There was real delight and laughter during the performance, particularly at Vladimir and Estragon’s antics. The comic chemistry between Wilson and Mandvi, who until this production of Waiting for Godot had never shared the stage or screen, was present. And, the restrictions placed on us visitors, particularly not being permitted to touch any of the women, not even to shake hands, intensified Vladimir and Estragon’s embrace. The audience recognized the deep friendship between the men with many in agreement when Wilson, during the talkback, said of the two protagonists: ‘They’re like an old married couple.’

When Pozzo and Lucky entered, the audience’s good humor appeared to diminish, but their attention to the play did not. Still thoroughly engaged, but clearly not finding Pozzo and Lucky as humorous as Vladimir and Estragon, the women looked on in silence and occasional uneasy laughter. I wonder if for them Pozzo was less of an insecure master who needed reassurance and more of a manipulator making us think he is insecure. Did the experiences of the audience and the carceral environment in which the performance took place give Pozzo new meaning? Lovett’s performance with his eerily high pitched laughter was menacing in a way I have not seen Beckett performed.

The most startling difference between the play as performed in a theatre and the play as performed in a prison is that the house lights in a prison must remain on, and, as such, the actors see the audience at all times. Lovett (Pozzo) admitted during the talkback that he was aware of every reaction from the audience; he could see their faces. It is, however, also the lights that brought us together in community, a new awareness that was not broken even after we boarded our bus.

After the performance, Jai Williams, UCLA Prison Education Program Manager, moderated a talkback which allowed the audience to ask questions of the performers, director, and myself. The engagement of the audience surprised the cast and director, for all of whom this was their first performance in a carceral environment. What stood out during the talkback was the interest Lucky held for the audience. They wanted to know about his character and Adam Stein’s brilliantly agile performance. One member of the audience asked why Lucky needs his bags to balance himself after he has fallen. Stein shared that he believes that ‘Lucky does not exist without his burdens.’ Many audience members, women who have had their share of troubles, nodded in agreement.

Interestingly, the audience felt more compelled by the friendship between Vladimir and Estragon and the power dynamics between Pozzo and Lucky than they did about the theme of waiting. It is often assumed that it is the waiting that connects incarcerated individuals with Beckett, but for these women the weight of one’s hardships and power of friendship far exceeded the theme of waiting. One woman poignantly asked, ‘If Godot is not coming, why bother waiting for him.’ And, although the characters do not know that Godot will not come, the women thought that Vladimir and Estragon should realize the futility of waiting after doing so day after day.

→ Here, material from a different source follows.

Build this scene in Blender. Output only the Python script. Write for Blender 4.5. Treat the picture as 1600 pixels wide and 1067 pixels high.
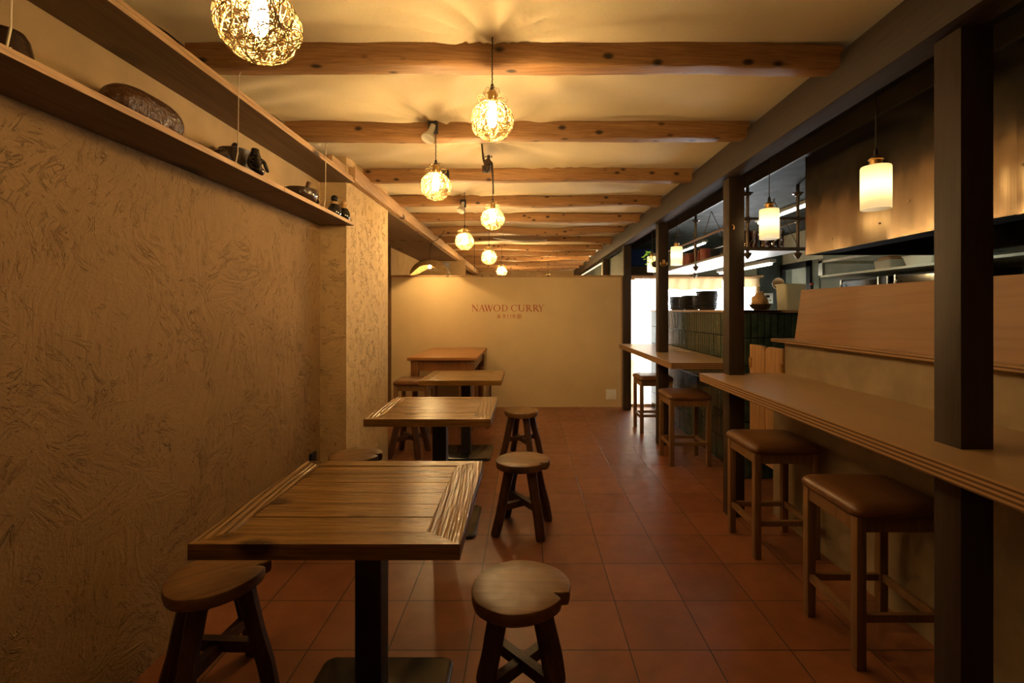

The act of sharing Waiting for Godot with the women at FCI Victorville did its small part to break down social and power barriers by providing a space for us to sit, watch, and laugh together. One woman asked if there is a recording of the production which she can share with her family. Her longing to share her experience of watching Waiting for Godot touched me deeply. It reminded me of Hegarty Lovett’s words in the playbill: ‘Waiting for Godot is a truly accessible play. … Somehow and somewhere along the way it was believed to be a play for intellectuals, and that’s a great pity, because it’s a play written for everybody’ (19-20). Theatre, the experience reaffirmed, is communal. It is an experience that is shared with people — all humanity — reminding us that the women at FCI Victorville are not inmates, but rather women with families and communities; they are women who long for friendship and embraces.

Works Cited

Baker-Naumann, Lynn and Spoon Jackson, ‘Gaining Freedom and Healing Through Theatre.’ Into Abolitionist Theatre: A Guidebook for Liberator Theatre-making, ed. Rick’s Eckert. New York: Routledge, 2024. 283-301.

Beckett, Samuel. Waiting for Godot. The Complete Dramatic Works. London: Faber and Faber, 1990. 7-88.

Ducassi, Nickolas. ‘Kendrick, Questlove and Justice: The Geffen’s Tarell Alvin McCraney has Big Dreams for L.A. Theater.’ The Los Angeles Time. 28 August 2024.

Playbill. Geffen Playhouse: Waiting for Godot. November/December 2024.


[1] Alan Mandell’s archives, including photographs and documents commemorating the production, are housed at University of California, Los Angeles.

[2] Hegarty Lovett recalled in the Playbill that they had no budget for props in their first production of Waiting for Godot in 1991.

Katherine Weiss, Associate Dean of the College of Arts and Letters at Cal State LA, has published widely on Beckett and modern theatre. Her publications include Samuel Beckett: History, Memory, Archive (co-edited with Seán Kennedy, 2009), The Plays of Samuel Beckett (2013), Samuel Beckett and Contemporary Art (co-edited with Robert Reginio and David Houston Jones, 2017), and Simply Beckett (2020). She is a member of the Samuel Beckett Society and, most recently, organized the 9th Annual Samuel Beckett Society Conference.